YANIT: 5941 sayılı Çek Yasası'nın geçici ikinci
maddesindeki düzenleme gereği; Çekle Ödemelerin
Düzenlenmesi ve Çek Hamillerinin Korunması Hakkındaki
3167 Sayılı Yasa'nın 16'ncı maddesi kapsamında
karşılıksız çek düzenleyenlerin 01.11.2009 tarihi
itibariyle haklarında soruşturma veya kovuşturma
başlatılması ya kesinleşmiş bir hükümle mahkûm olanlar;
* Şikâyetçi ile belirledikleri miktarın belirli
vadelerde ödenmesi hususunda anlaşmaya varmaları ve
anlaşmanın bir örneğinin şikâyetçi veya yasal temsilcisi
tarafından cumhuriyet başsavcılığına veya mahkemeye
verilmesi halinde, anlaşmada öngörülen süre kadar
soruşturma veya kovuşturmanın durmasına, hüküm infazının
ertelenmesine veya durdurulmasına karar verilecektir. Bu
bağlamda anlaşmaya varılmış olması, şikâyetçi bakımından
şikâyetin geri alınması veya vazgeçilmesi sonucunu
doğurmayacaktır.
* 6941 sayılı Yeni Çek Yasası 6'ncı maddesi uyarınca
ödenmesi gereken miktarı belirli vadelerde ödeyeceğini
taahhüt etmesi ve taahhütnamenin, kendisi veya yasal
temsilcisi tarafından cumhuriyet başsavcılığına veya
mahkemeye verilmesi halinde, anlaşma aranmaksızın
taahhütnamede belirtilen süre kadar, soruşturma veya
kovuşturmanın durmasına, hükmün infazının ertelenmesine
veya durdurulmasına karar verilecektir. Bu durumda ödeme
süresi taahhütnamenin yapıldığı tarihten itibaren iki
yılı geçemeyecektir. Taahhütnamede yer alacak birinci
yıl taksiti, borcun üçte birinden az olamayacaktır.

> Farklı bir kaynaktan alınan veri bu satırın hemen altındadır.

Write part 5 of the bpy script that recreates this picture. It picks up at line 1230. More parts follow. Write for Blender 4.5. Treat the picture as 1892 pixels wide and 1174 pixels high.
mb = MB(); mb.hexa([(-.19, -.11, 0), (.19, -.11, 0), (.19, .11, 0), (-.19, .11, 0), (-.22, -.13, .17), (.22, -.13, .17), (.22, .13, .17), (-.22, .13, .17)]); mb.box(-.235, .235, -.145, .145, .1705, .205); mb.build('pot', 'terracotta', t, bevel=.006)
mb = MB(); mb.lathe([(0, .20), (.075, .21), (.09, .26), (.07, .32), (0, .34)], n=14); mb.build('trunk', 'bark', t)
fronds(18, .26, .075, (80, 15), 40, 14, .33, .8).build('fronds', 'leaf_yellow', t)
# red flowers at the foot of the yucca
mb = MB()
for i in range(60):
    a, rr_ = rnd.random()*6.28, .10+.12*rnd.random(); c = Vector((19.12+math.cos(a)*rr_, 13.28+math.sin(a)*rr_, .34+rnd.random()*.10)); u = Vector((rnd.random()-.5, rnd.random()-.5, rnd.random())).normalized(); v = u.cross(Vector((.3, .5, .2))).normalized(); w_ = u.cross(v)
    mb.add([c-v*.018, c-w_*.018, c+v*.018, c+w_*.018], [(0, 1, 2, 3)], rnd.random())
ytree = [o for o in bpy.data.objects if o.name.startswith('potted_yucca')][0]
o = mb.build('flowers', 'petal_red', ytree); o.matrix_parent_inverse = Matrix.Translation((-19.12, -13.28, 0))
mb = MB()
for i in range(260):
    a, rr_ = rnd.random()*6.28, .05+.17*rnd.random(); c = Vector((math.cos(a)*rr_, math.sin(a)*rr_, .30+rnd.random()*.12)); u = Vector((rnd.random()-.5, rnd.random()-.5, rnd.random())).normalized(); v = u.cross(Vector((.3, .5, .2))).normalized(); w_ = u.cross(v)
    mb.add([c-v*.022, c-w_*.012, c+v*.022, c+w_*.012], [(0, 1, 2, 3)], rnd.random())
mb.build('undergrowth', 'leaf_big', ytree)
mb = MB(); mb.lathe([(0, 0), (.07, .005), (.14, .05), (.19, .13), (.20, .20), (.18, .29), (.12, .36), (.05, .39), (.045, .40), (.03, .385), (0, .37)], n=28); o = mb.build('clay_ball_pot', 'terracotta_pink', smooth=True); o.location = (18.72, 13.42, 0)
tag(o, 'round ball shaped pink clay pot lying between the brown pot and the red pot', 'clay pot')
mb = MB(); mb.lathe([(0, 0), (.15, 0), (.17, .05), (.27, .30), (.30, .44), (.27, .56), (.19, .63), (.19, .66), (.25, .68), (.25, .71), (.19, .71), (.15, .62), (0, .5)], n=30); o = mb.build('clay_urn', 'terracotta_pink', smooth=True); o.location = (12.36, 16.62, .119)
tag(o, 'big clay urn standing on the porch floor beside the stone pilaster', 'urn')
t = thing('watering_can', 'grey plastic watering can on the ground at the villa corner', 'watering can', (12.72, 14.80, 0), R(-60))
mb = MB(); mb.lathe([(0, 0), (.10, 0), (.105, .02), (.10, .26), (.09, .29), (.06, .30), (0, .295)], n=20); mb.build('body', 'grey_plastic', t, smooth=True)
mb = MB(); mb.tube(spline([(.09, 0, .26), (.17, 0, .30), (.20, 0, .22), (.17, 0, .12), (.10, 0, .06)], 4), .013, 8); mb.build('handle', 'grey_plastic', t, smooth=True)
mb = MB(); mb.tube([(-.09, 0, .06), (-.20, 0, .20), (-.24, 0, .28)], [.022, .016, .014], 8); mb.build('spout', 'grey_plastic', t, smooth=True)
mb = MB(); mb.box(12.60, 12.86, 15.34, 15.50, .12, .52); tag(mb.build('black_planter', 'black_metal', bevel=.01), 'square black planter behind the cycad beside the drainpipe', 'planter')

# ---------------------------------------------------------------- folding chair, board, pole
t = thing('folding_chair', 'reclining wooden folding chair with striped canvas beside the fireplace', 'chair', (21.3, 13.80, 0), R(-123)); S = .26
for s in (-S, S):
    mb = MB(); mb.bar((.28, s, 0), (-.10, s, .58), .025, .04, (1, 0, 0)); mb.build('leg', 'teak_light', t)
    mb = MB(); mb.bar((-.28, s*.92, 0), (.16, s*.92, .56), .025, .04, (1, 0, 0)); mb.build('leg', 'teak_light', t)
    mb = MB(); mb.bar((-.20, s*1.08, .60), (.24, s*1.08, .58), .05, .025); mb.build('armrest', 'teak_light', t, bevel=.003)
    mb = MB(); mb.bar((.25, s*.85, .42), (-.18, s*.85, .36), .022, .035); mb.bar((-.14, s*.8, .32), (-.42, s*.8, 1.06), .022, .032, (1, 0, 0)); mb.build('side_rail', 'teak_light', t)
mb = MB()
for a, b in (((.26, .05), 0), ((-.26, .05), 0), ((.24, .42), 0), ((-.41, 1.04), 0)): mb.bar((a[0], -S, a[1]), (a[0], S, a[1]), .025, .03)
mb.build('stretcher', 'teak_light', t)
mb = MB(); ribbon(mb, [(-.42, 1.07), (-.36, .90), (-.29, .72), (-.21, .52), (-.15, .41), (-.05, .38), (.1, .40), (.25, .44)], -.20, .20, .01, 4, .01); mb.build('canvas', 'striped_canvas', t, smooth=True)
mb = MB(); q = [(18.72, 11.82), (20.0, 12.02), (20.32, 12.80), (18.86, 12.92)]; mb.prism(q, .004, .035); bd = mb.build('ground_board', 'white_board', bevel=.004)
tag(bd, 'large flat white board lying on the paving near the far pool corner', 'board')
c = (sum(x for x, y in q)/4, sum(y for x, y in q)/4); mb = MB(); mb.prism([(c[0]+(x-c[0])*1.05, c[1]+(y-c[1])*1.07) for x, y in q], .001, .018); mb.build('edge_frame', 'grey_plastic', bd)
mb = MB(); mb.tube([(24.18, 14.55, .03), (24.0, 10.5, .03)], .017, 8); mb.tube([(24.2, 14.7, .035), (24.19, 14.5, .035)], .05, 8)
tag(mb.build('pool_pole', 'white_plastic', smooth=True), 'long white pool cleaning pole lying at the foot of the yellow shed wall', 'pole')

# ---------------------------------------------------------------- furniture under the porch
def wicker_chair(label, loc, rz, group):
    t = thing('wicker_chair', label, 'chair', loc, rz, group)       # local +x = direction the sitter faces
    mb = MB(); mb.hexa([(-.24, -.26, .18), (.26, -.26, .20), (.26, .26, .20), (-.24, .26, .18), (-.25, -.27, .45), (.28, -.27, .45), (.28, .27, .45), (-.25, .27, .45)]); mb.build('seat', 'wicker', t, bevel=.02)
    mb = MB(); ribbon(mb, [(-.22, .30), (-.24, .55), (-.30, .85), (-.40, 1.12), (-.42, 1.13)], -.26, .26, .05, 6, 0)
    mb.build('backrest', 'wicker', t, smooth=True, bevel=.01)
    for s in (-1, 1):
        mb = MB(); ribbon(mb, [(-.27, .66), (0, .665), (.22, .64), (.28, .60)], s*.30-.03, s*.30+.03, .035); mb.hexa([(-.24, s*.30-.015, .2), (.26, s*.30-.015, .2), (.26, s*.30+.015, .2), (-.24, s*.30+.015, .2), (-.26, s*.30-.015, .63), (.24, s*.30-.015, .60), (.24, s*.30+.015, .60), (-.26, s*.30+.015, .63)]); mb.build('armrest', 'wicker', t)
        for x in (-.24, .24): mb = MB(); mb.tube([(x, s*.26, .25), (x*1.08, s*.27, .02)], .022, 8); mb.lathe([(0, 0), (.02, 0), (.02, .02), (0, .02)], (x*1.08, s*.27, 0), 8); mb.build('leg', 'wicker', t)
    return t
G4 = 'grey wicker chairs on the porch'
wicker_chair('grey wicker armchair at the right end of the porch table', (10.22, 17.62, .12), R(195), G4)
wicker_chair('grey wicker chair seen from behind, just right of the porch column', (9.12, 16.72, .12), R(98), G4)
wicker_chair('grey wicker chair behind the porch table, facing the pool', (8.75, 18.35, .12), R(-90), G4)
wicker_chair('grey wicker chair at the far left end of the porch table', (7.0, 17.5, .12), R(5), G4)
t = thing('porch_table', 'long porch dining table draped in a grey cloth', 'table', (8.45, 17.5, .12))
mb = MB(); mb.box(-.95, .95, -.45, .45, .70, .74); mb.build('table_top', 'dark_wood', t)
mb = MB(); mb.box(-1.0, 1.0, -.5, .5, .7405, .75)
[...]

* Şikâyetçinin karşılıksız çek düzenleyenle Yeni Çek
Yasası'nın geçici ikinci maddesi kapsamında yapacağı
anlaşma veya taahhütnamenin en geç 01.4.2010 tarihine
kadar düzenlenmiş ve ilgili mercilere verilmiş olması
gerekir.
* Soruşturma veya kovuşturmanın durması halinde dava
zamanaşımı; hükmün infazının ertelenmesi veya
durdurulması halinde ise ceza zamanaşımı işlemeyecektir.
* Anlaşmanın gereği gibi ifa edilmiş veya uyuşmazlığa
konu çek bedelinin ödenmiş olması halinde; kovuşturmaya
yer olmadığından davanın düşmesine veya hükmün
sonuçlarıyla ortadan kaldırılmasına karar verilecektir.
* Şikâyetçinin başvurusu üzerine anlaşmaya veya taahhüde
uyulmadığının tespiti halinde, soruşturmaya,
kovuşturmaya veya hükmün infazına devam edilecektir.